René Block Art Galleryでの個展の成功を受けて、久保田の作品は、世界の美術の今後5年間の方向性を示す「ドクメンタ6」(1977年)や、MoMAの「Projects」(1978年)で紹介された。
その後もグループ展でホイットニー・ビエンナーレ(1983年)や「ドクメンタ8」(1987年)で紹介され、1991年にはニューヨークの映像芸術専門美術館のミュージアム・オブ・ムービング・イメージで大回顧展が開催された。
2021年、没後初の大規模個展「Viva Video! 久保田成子展」が新潟県立近代美術館[21]、国立国際美術館[2]、東京都現代美術館[22]で開催。
日本での中学校教師時代である1963年12月に、東京・内科画廊で初個展を開催。くしゃくしゃにした新聞紙を山のように積み、その上を白の布で覆ってブロンズの彫像を設置し、観客が紙の山に這い上がって鑑賞する前衛芸術作品を発表した。久保田はこの展覧会の案内状と手紙を、瀧口修造や中原佑介、東野芳明、三木多聞ら、当時活躍していた美術批評家たちに送ったが、展評が出ることは一切なく失望する[23]。しかし、ナム・ジュン・パイクが本展を好意的に評価したことで、「日本では女性アーティストが認められるチャンスはないと思い[24]」ニューヨークでの活動の決意に繋がる[23]。
1965年7月頃の「不朽のフルクサス・フェスティヴァル」では、パフォーマンス《ヴァギナ・ペインティング[25]》を披露し、一躍大胆な芸術家として知られるようになる[26]。これは、股座に挿した筆を赤い絵の具に浸し、大きな紙の上にしゃがんで描くパフォーマンスであった。事前に撮影された広報用写真では、筆を留めた下着を履いて描いていたことが確認されているが、実際のパフォーマンスを見た塩見允枝子ら仲間たちの証言により、本番では実際に筆を女性器に挿入していたと考えられている[3]。久保田は晩年になって、このパフォーマンスはパイクとマチューナスに依頼されて行ったものだと証言している[3]。
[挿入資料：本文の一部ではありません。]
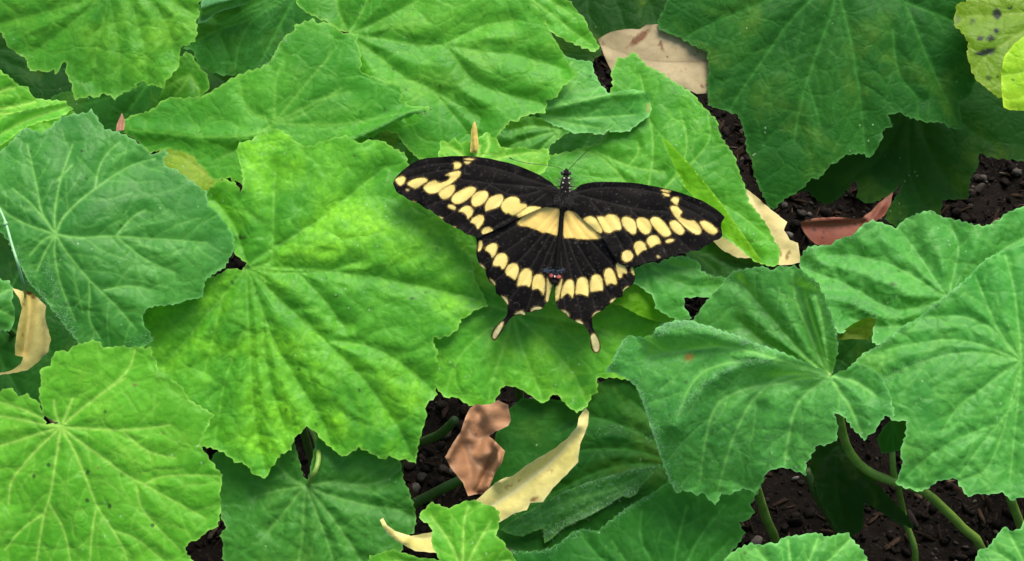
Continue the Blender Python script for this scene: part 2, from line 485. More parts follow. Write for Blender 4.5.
stalk_mat = simple_material('leaf_stalk', (.20, .33, .05), .5, .3, 90, .3, trans=.1, col2=(.13, .22, .03))
stalk_dark = simple_material('old_leaf_stalk', (.055, .11, .015), .55, .3, 90, .3, col2=(.04, .07, .012))
hair_mat = simple_material('leaf_hair', (.40, .62, .40), .6, .1, 50, 0, trans=.4)

LEAVES = {}
SD = {}
def leaf(key, label, mat, outline, anchor, z, stalk=None, name='green_leaf', cat='leaf', group='green leaves of the leafy plants',
         spots=(), step=2.2, hair=None, parent_key=None, part='blade', vein_w=1.15, rimw=1.3, sec_w=.7, stalk_r=1., sdir=(0, 0), nostalk=False, **k):
    s = Sheet(outline, anchor, z, **k)
    LEAVES[key] = dict(s=s, label=label, mat=mat, stalk=stalk, name=name, cat=cat, group=group, spots=spots, step=step,
                       hair=hair, pk=parent_key, part=part, vw=vein_w, rimw=rimw, sec=sec_w, sr=stalk_r, sdir=SD.get(key, (0, 0)), nostalk=nostalk)
    stack(s, key)

R_ = [P]
def V(anchor, *paths):
    """veins that start at the anchor"""
    out = []
    for q in paths:
        a = P(*q) if isinstance(q, tuple) else P(q)
        out.append(np.vstack([np.array([anchor], float), a]))
    return out

# ---- lowest, in the shade
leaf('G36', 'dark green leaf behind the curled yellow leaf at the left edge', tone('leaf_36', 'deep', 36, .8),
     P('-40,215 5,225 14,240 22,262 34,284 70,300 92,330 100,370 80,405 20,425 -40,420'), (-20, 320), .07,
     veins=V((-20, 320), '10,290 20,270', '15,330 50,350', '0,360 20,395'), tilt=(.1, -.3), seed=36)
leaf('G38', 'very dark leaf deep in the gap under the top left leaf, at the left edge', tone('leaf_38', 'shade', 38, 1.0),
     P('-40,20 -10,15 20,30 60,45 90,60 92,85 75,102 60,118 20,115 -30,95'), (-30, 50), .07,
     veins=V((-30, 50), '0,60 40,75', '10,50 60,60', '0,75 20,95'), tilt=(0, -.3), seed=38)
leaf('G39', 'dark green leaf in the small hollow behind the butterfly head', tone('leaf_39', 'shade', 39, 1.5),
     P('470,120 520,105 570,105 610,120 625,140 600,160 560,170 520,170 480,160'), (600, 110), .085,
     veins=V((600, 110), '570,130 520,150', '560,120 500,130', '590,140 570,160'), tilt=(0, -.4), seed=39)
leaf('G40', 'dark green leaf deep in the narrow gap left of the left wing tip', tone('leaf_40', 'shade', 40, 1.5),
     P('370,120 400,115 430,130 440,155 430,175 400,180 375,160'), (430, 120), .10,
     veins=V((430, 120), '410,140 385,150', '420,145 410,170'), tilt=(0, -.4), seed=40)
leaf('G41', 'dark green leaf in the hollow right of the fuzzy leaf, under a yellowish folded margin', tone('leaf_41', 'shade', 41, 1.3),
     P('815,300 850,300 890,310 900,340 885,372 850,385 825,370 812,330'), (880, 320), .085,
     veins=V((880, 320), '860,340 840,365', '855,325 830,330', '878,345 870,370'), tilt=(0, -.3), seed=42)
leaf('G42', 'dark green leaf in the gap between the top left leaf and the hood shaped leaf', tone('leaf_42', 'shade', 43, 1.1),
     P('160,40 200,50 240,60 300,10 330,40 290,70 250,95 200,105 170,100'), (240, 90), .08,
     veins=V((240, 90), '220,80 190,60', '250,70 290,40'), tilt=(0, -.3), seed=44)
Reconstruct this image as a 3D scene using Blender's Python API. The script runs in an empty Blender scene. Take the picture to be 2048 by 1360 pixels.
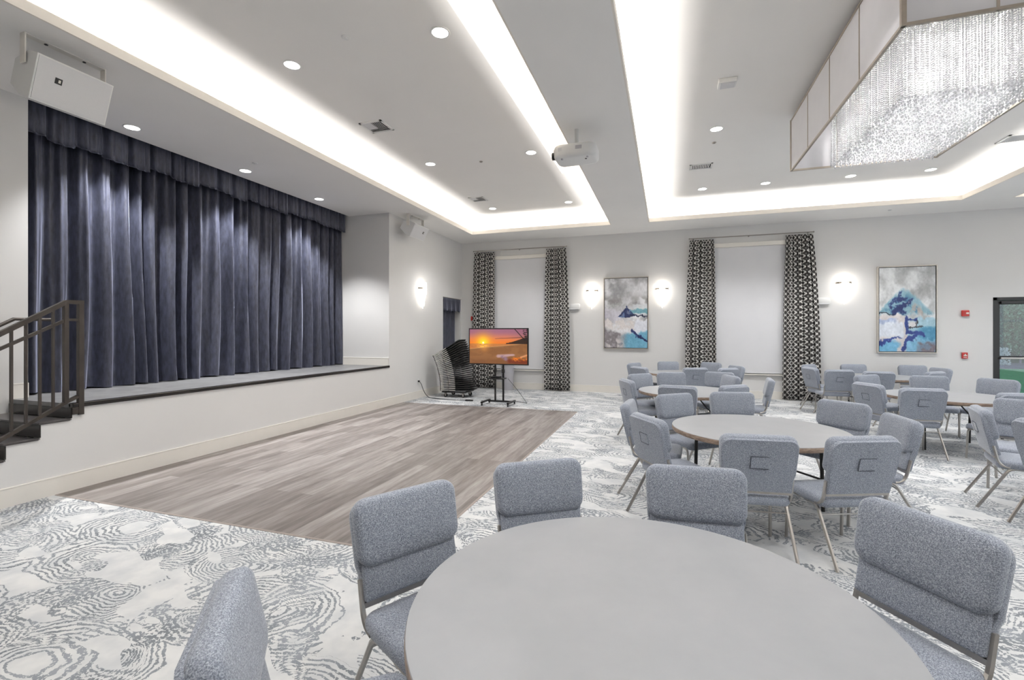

その真偽は不明とされているが、久保田が入念な準備を経て自分の名で発表したほとんど唯一のパフォーマンスであることから、なおも重要作品として位置づけられている[3]。また、本作はイヴ・クラインやジャクソン・ポロックへのフェミニズム・アートによるオマージュとされている。
1975年5月30日-6月7日、ザ・キッチンにおける個展において初めて発表したヴィデオ彫刻[16]。TVモニターを袋で覆って一部覗かせる作品だが、この袋はもともと、「グループ・音楽」の小杉武久のパフォーマンス作品《Anima2/Chamber Music》のために久保田が縫ったものであった。小杉はこの袋に潜り込んでジッパーから身体の一部を露出するパフォーマンスを行った。他方、映像上の久保田の顔を覗かせたのが本作である[16]。
尊敬するデュシャンを主題とした展覧会を開いて大きな反響を呼ぶ。
1976-77年、「デュシャンピアナ」シリーズとして最初の《窓》を制作[17]。この最初のバージョンは、窓越しに設置されたテレビのスノーノイズ(砂嵐)を「雪」に見立てる作品であった[17]。1983年、窓に移す映像として新たに「花」と「星」を制作[17]。これらは「デュシャンピアナ」シリーズの延長として「メタ・マルセル」と名付けられた[17]。
1979-81年制作。ステンレスの笹舟に水を張り、モーターで波打たせた水面に、上空に設置した3台のヴィデオを映り込ませた作品。1983年のホイットニー・ビエンナーレに出品された。翌84年、美術雑誌『アート・イン・アメリカ』のヴィデオ・アーティスト特集では本作が表紙を飾り、久保田は巻頭記事で特集される。
1973年から1975年にかけて製作された「My Father」(父の闘病をドキュメンタリー作品に収めた)の監督も勤めた。
1996年以来介護が必要になったパイクのリハビリする姿を映像で記録し、2000年に ランス・フォンギャラリーで「セクシュアル・ヒーリング」として発表。パイクの死後2007年にマヤ・スタンダール・ギャラリーで開催された「ナムジュン・パイクと私の人生」が存命中の最後の個展となった[30]。